HIPERATIVIDADE

Uma das vantagens de se viver só é poder observar o mundo que nos rodeia e com quase total isenção de preconceitos ou contaminação por opiniões de terceiros, fazer a análise do comportamento dos seres vivos que nos cercam, quer sejam vegetais ou animais.

Para aqueles que como eu, se interessam pelo comportamento tendo como base os pressupostos da Etologia que se situa no estreito espaço entre a Antropologia, a Sociologia e a Psicologia (ciências imediatamente correlatas) observar os que estão ao redor, torna-se um hábito quase involuntário.

Bem perto de minha casa tem um desses bares com música ao vivo, suportável por ser local aberto, sem paredes, que serve espetinhos e outros petiscos além das bebidas geladas e que são paradas obrigatórias, principalmente nas noites das sextas-feiras, quando tradicionalmente nos despedimos das atividades da semana e do

estresse decorrente delas.

Nessa última sexta-feira tive a oportunidade de observar, por mais de hora, o comportamento de uma criança, cuja idade cronológica deve oscilar em torno dos cinco anos.

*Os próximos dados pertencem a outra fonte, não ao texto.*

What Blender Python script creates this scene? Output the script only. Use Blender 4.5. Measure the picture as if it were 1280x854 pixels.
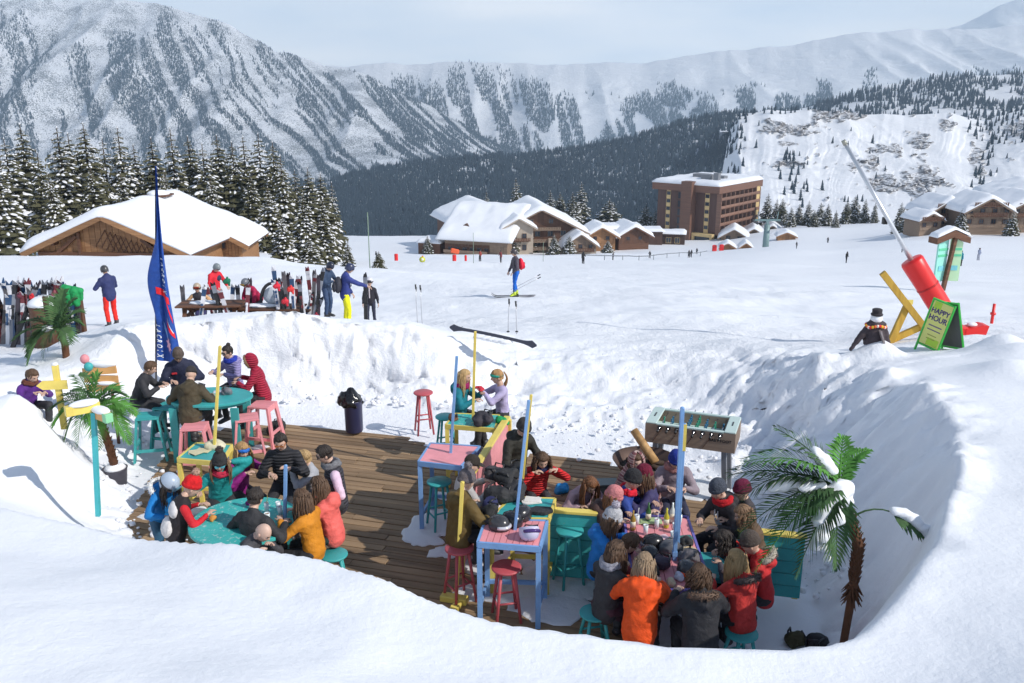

Quando eu cheguei, ela já estava com os pais, pelo menos era assim que a criança se referia ao casal adulto que, sentado na mesa em frente a minha, conversava sobre algo visivelmente incômodo para ambos.

Durante o tempo de observação, o comportamento da criança gritava para qualquer um que quisesse ver que se tratava de um caso de hiperatividade não cuidada.

Esse bar está instalado ao lado do prédio onde funcionou a estação de trens (hoje abandonada) e como toda estação há a plataforma de embarque e desembarque de pessoas quando havia o serviço regular de trens de passageiros. Essa plataforma tem mais de que cinquenta metros de extensão e parte das mesas do bar ficam espalhadas nela que é mais alta que o terreno do entorno.

A criança não parou um minuto sequer desde o momento em que cheguei até que foi levada, pendurada nos braços dos adultos.

Num momento estava junto aos pais; noutro corria por toda a plataforma e fazia o retorno pela parte de baixo; várias vezes subiu na cadeira só para pular para o chão; correu atrás dos gatos e cachorros vadios que ficam perto das mesas a fim de ganhar algum alimento; subiu nas costas do pai e, por sobre a sua cabeça, mergulhou para o colo; bebeu alguns goles de refrigerante que a mãe ofereceu; pendurou-se na haste onde o vendedor de amendoins transporta as embalagens, quase derrubando tudo; correu em torno das árvores da praça; voltou inúmeras vezes para perto da mesa e numa das vezes bateu com as duas mãos na vã tentativa de chamar a atenção dos adultos; depois de falar algo para os adultos que nem sequer olhavam para ela, saiu correndo outra vez pela plataforma, ora pela parte de cima, ora pela parte de baixo; abriu os braços e ficou girando sobre si, como fazem os Derviches, até cair sentada, possivelmente tonta.

A mulher apanhou-a do chão e antes que pudesse ajeitar-se ao sentar, a criança já estava correndo outra vez.

Não havia demonstração de fadiga nem que aqueles movimentos fossem para satisfazer algum objetivo, como atrair a atenção dos pais, que agiam como se aquela inquietação fosse “normal”.

Apenas o movimento repetitivo, tal como pêndulo, e a fala ininteligível das crianças que, solitárias, brincam com um coleguinha invisível para nós que não fazemos parte do seu mundo onírico.